While Henry was occupying himself with "Werner" I was pleasing myself with "The Amber Heart," a play by Alfred Calmour, a young man who was at this time Wills' secretary. I wanted to do it, not only to help Calmour, but because I believed in the play and liked the part of Ellaline. I had thought of giving a matinée of it at some other theatre, but Henry, who at first didn't like my doing it at all, said: "You must do it at the Lyceum. I can't let you, or it, go out of the theatre."
So we had the matinée at the Lyceum. Mr. Willard and Mr. Beerbohm Tree were in the cast, and it was a great success. For the first time Henry saw me act—a whole part and from the "front," at least, for he had seen and liked scraps of my Juliet from the "side." Although he had known me such a long time, my Ellaline seemed to come quite as a surprise. "I wish I could tell you of the dream of beauty that you realised," he wrote after the performance. He bought the play for me, and I continued to do it "on and off," in England and in America, until 1902.
Many people said that I was good, but that the play was bad. This was hard on Alfred Calmour. He had created the opportunity for me, and few plays with the beauty of "The Amber Heart" have come my way since. "He thinks it's all his doing!" said Henry. "If he only knew!" "Well, that's the way of authors!" I answered. "They imagine so much more about their work than we put into it that although we may seem to the outsider to be creating, to the author we are, at our best, only doing our duty by him!"
Our next production was "Macbeth"; but meanwhile we had visited America three times. In the next chapter I shall give an account of my tours in America, of my friends there; and of some of the impressions that the vast, wonderful country made on me.
FOOTNOTES:
[41] Copyright, 1908, by Ellen Terry (Mrs. Carew)
[42] Madame: Avec Olivia vous m'avez donné bonheur et peine. Bonheur par votre art qui est noble et sincère—peine car je sens tristesse au coeur de voir une belle et généreuse nature de femme, donner son âme à l'art—comme vous le faites—quand c'est la vie même, votre coeur même, qui parle tendrement, douleureusement, noblement sous votre jeu.
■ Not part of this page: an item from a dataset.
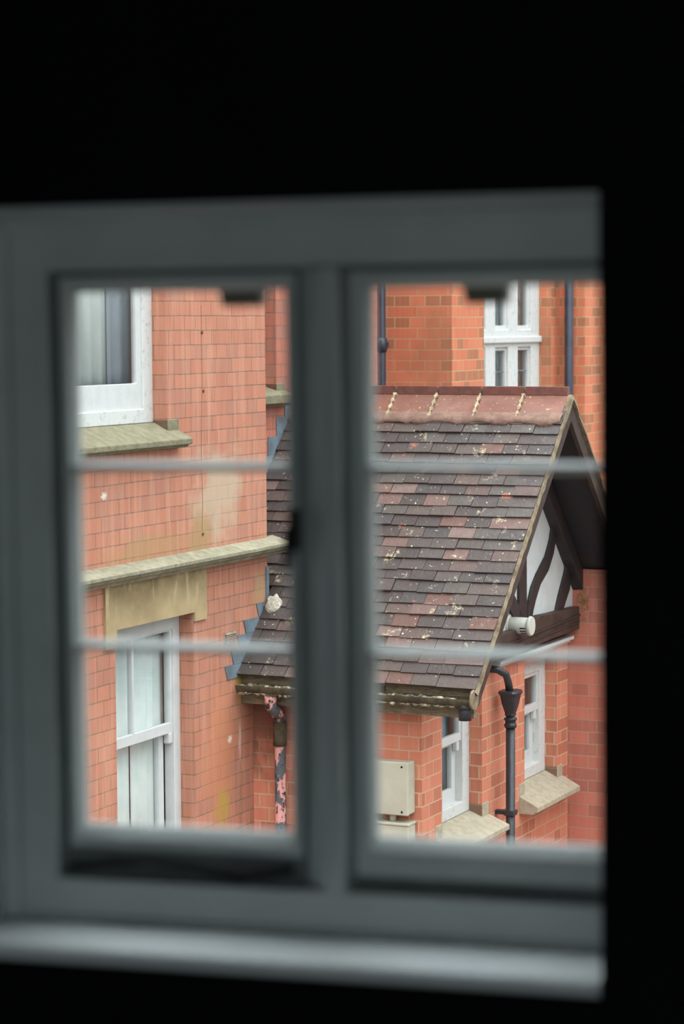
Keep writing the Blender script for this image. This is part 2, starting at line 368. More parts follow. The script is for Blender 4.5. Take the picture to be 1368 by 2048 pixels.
# ================================================================== OUR ROOM (setting)
aL = on_w(4, 1200)[0]; aR = on_w(1325, 1200)[0]
bT = (on_w(600, 428)[1]); bB = on_w(600, 1868)[1]
oR = on_w(1200, 1200, .14)[0]                       # right edge of the opening in the wall's room face
oT = on_w(600, 414, .14)[1]
hT = oT; aRr = max(oR, aR - .0)
CF = .14
def struct(name, mb, mat, bevel=0):
    o = build(name, mb, mat, frame=WIN, bevel=bevel); tag(o, kind='structure'); return o
FLb, CLb = -1.62, 1.15
RL, RR, RB = -1.9, 2.3, 4.6
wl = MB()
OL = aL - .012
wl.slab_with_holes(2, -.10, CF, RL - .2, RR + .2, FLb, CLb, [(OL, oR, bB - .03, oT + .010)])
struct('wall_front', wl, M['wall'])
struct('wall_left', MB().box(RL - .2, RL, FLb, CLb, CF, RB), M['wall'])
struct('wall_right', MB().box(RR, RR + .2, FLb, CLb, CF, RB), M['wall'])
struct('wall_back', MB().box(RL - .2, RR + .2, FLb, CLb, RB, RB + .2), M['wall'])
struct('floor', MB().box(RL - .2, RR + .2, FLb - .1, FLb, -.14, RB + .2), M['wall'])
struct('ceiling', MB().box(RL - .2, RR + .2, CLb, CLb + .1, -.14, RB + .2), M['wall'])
# white plaster lining of the opening: head and left reveal
struct('trim_1', MB().box(OL, oR, oT, oT + .010, .001, CF - .001), M['frame'])
struct('trim_2', MB().box(OL + EPS, OL + .010, bB, oT, .001, CF - .002), M['frame'])
# added unseen frame at the fill lamp; the wall behind it is solid
W2 = thing('fill_lamp_frame', (.50, -1.30, RB - .03), frame=WIN); tag(W2, 'added unseen white frame at the fill lamp of the dark room', kind='structure')
build('window_frame', MB().slab_with_holes(2, RB - .03, RB - .001, 0, 1.0, -1.30, -.10, [(.05, .47, -1.25, -.15), (.53, .95, -1.25, -.15)]), M['frame'], W2)
# sill board with rounded nose, its near right corner rounded off
zs = bB
sl = MB(); nose = []
for k in range(9):
    t = math.pi * k / 8; nose.append((CF + .004 + .012 * math.sin(t), zs - .012 + .012 * math.cos(t)))
ys = [( -.055, zs)] + nose + [(-.055, zs - .024)]
sl.prism([(p[1], p[0]) for p in ys], 0, OL + .001, oR - .0005)
o = struct('trim_3', sl, M['sillpaint'])
# the casement window
W1 = thing('window_1', (0, bB, -.03), frame=WIN); tag(W1, 'grey-white painted two-light casement window in the dark wall', kind='structure')
fa0, fa1 = OL + .002, oR + .10
gL0, gL1 = on_w(105, 1200)[0], on_w(594, 1200)[0]    # sash openings in the fixed frame
gR0, gR1 = on_w(690, 1200)[0], on_w(690, 1200)[0] + (on_w(594, 1200)[0] - on_w(105, 1200)[0]) * 1.08
gT, gB = on_w(600, 532)[1], on_w(600, 1780)[1]
fm = MB()
fm.slab_with_holes(2, -.056, 0, aL - .008, gR1 + .07, bB + .001, oT + .02, [(gL0, gR0 - .002, gB, gT), (gR0 - .002, gR1, gB, gT)])
fm.box(gL1 + .001, gR0, gB, gT, -.056, -.029)
fm.slab_with_holes(2, -.09, -.056, aL - .008, gR1 + .07, bB + .001, oT + .02, [(on_w(174, 1200, -.095)[0], gL1 - .030, gB + .055, gT - .024), (on_w(750, 1200, -.095)[0], gR1 - .04, gB + .055, gT - .024)])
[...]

Je ne puis pas me débarrasser d'une certaine tristesse quand je vois des artistes si nobles et hauts tels que vous et Monsieur Irving. Si vous deux vous êtes si fortes de soumettre (avec un travail continuel) la vie à l'art, moí de mon coin, je vous regarde comme des forces de la nature même qui auraient droit de vivre pour eux-mêmes et pas pour la foule. Je n'ose pas vous déranger, Madame, et d'ailleurs j'ai tant à faire aussi, qu'il m'est impossible de vous dire de vive voix tout le grand plaisir que vous m'avez donnée, mais parce que j'ai senti votre coeur. Veuillez, chère madame, croire au mien qui ne demande pas mieux dans cet instant que vous admirer et vous le dire tant bien que mal d'une manière quelconque.